A distinção anotada por Boswell é importante, pois não se trata de reprovar o amor sincero e real que alguém pode possuir por sua terra natal e pelo seu povo. Trate-se, sim, de denunciar a apropriação indevida feita desse conceito por parte de políticos demagogos e de falsos nacionalistas que se escondem por trás de uma suposta devoção exacerbada ao país, para estimular extremismos, instigar o ódio, promover radicalizações e incentivar a violência, sempre em seu proveito próprio e de seus cúmplices.
Um imbecil não resiste a fazer parte de um movimento fanatizado, apenas para se sentir parte de algo que reúne um número considerável de indivíduos semelhantes a ele.

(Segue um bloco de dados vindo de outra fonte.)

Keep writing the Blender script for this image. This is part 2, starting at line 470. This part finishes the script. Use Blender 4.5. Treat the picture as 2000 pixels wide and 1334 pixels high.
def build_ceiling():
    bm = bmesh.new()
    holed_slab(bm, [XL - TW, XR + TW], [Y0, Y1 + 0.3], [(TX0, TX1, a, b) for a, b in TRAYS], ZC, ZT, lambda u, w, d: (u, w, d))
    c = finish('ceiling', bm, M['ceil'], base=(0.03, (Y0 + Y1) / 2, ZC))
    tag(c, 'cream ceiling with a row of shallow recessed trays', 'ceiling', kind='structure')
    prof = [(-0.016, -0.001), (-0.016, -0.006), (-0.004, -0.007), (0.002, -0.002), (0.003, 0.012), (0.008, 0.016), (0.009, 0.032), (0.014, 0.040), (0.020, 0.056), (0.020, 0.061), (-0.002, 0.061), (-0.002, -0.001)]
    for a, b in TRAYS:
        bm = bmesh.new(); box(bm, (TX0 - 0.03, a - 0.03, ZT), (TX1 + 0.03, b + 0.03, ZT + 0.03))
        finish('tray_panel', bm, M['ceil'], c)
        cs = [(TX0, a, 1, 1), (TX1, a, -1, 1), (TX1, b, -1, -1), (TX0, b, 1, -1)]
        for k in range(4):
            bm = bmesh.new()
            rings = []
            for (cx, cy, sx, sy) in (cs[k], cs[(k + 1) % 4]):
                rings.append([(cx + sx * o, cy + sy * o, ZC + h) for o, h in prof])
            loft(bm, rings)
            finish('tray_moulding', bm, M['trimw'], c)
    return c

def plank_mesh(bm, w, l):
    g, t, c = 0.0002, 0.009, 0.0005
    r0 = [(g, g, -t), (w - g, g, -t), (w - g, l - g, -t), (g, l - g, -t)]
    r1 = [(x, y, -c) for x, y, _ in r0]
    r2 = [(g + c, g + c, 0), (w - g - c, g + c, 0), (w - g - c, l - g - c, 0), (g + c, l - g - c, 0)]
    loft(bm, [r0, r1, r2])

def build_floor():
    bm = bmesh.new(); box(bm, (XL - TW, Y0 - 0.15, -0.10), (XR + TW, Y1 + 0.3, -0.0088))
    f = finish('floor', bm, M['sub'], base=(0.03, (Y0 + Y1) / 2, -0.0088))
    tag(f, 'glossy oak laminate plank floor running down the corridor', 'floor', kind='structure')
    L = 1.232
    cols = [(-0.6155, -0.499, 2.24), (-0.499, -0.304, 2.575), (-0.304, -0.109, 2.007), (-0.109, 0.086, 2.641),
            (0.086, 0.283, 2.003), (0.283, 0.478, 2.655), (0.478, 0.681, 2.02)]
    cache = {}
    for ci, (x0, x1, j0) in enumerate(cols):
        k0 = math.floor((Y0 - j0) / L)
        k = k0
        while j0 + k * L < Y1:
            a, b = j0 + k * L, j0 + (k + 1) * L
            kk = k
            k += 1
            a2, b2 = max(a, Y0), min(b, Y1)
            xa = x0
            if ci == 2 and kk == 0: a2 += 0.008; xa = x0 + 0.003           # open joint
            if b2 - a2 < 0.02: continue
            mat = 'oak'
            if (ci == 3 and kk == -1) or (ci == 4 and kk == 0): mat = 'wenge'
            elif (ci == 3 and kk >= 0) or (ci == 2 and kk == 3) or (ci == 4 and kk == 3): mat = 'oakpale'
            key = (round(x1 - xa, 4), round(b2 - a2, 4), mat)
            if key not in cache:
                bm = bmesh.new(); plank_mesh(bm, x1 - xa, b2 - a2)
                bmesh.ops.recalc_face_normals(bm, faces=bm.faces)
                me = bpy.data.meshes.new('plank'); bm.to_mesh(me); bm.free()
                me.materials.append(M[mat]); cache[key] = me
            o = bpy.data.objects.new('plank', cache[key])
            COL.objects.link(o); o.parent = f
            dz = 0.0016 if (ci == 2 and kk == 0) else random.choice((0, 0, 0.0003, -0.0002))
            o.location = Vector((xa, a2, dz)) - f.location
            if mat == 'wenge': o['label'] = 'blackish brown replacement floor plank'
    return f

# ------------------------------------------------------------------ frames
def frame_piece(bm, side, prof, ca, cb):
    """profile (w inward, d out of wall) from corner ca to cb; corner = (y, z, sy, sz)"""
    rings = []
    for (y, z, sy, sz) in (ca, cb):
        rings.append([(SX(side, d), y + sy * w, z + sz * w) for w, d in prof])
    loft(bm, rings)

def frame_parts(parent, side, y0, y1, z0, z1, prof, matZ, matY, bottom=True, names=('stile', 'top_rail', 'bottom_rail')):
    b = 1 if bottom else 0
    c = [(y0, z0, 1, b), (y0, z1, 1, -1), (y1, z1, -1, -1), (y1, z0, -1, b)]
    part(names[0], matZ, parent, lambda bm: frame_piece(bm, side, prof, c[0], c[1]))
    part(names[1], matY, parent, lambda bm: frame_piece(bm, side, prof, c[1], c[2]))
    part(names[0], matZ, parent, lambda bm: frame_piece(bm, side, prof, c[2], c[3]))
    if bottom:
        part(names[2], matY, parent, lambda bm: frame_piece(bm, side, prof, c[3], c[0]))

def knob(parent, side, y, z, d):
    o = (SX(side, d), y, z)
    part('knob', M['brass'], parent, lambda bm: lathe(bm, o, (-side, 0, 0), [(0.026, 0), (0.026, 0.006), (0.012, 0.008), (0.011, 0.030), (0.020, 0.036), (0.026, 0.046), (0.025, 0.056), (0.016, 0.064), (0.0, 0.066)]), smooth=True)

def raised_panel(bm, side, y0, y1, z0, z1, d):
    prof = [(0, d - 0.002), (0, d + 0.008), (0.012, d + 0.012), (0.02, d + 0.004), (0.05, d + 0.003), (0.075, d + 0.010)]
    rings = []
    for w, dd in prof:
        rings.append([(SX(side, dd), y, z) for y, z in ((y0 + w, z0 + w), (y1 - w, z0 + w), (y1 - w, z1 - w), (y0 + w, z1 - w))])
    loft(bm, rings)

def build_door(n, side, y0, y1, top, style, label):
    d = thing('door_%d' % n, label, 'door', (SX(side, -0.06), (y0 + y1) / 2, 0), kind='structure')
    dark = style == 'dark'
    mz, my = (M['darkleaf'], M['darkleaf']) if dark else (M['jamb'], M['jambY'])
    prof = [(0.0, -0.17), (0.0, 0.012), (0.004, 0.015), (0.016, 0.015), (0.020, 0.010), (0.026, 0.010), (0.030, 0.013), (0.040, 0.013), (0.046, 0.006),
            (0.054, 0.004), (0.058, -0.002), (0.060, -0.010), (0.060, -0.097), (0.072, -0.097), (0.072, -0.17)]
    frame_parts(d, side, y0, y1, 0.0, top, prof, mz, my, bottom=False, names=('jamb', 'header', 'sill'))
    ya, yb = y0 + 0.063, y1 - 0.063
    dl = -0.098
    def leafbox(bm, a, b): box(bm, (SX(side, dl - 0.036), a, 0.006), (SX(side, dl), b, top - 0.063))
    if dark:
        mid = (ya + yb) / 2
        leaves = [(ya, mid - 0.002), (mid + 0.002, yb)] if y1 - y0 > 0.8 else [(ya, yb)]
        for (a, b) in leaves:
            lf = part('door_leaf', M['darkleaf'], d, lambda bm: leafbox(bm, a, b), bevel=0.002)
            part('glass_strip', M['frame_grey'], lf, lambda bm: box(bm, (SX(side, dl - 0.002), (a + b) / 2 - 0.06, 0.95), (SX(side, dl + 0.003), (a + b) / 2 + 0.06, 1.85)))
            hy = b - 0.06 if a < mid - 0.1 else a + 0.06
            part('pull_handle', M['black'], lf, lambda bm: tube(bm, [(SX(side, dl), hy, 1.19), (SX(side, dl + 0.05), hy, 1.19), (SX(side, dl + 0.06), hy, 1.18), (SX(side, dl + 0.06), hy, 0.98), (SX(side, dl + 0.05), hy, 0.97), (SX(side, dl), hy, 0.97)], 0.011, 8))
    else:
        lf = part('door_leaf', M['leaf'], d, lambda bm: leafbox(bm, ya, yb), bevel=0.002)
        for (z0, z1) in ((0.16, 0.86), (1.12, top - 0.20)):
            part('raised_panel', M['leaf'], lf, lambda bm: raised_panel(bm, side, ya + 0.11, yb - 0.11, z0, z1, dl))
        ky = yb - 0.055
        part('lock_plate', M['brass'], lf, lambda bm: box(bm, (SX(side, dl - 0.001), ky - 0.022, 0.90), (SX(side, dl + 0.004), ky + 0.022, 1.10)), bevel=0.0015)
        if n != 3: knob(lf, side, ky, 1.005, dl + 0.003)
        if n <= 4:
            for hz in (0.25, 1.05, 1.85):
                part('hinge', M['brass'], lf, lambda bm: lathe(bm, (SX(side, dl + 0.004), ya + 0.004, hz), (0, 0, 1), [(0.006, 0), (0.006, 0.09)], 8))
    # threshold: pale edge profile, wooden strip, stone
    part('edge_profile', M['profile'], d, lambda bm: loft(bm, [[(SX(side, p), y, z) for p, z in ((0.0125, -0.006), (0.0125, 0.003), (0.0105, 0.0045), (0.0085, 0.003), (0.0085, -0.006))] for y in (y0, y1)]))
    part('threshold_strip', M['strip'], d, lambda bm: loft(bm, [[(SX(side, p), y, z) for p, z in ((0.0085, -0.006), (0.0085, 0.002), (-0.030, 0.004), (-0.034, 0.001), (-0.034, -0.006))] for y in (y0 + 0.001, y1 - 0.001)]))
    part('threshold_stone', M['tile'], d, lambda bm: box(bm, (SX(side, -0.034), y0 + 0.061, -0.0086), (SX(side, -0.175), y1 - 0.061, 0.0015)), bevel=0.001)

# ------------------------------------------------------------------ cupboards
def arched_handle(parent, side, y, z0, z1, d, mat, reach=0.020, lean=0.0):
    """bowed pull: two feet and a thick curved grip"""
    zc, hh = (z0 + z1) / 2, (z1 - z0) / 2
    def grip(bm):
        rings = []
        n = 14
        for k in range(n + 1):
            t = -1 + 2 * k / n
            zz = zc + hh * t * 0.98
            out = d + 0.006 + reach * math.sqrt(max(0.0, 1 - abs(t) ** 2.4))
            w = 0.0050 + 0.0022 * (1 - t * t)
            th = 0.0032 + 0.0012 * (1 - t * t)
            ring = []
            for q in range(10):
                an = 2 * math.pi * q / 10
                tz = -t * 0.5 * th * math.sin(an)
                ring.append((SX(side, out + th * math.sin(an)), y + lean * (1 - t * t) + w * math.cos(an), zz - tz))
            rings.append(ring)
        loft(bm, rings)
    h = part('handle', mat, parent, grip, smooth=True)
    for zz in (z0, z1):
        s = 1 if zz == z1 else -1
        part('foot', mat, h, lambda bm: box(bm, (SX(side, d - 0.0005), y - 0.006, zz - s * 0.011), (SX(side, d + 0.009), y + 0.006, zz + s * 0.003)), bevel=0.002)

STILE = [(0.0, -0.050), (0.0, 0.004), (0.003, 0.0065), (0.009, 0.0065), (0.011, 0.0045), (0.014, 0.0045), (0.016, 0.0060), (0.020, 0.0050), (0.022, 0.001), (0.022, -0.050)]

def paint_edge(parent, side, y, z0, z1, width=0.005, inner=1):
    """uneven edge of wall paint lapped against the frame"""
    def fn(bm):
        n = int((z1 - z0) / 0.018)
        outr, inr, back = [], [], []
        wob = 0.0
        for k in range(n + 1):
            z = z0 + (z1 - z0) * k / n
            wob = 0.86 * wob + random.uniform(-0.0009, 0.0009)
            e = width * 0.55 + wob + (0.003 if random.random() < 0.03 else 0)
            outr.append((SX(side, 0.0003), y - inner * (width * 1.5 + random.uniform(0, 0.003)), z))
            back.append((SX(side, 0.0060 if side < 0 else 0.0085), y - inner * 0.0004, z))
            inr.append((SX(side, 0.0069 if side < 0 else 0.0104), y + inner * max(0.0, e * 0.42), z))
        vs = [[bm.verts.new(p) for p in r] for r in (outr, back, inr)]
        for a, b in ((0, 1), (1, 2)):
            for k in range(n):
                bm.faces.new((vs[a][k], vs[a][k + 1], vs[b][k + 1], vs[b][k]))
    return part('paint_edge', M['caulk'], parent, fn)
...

Já o canalha, não hesita em se embrulhar na bandeira nacional e gritar palavras de ordem, sempre que fareja nisso uma vantagem e um passe para conquistar ou manter seus próprios privilégios. Camuflado sob o símbolo que ele mesmo avilta, o canalha mente, rouba, mata, estupra, tortura, ludibria, abusa, corrompe e destrói, dizendo-se o patriota sempre disposto ao sacrifício.
De fato, quando nenhum disfarce mais dá conta de esconder toda a extensão de sua infâmia, vileza, patifaria, ignomínia, mau caratismo e velhacaria, sob o patriotismo o canalha encontra o abrigo perfeito.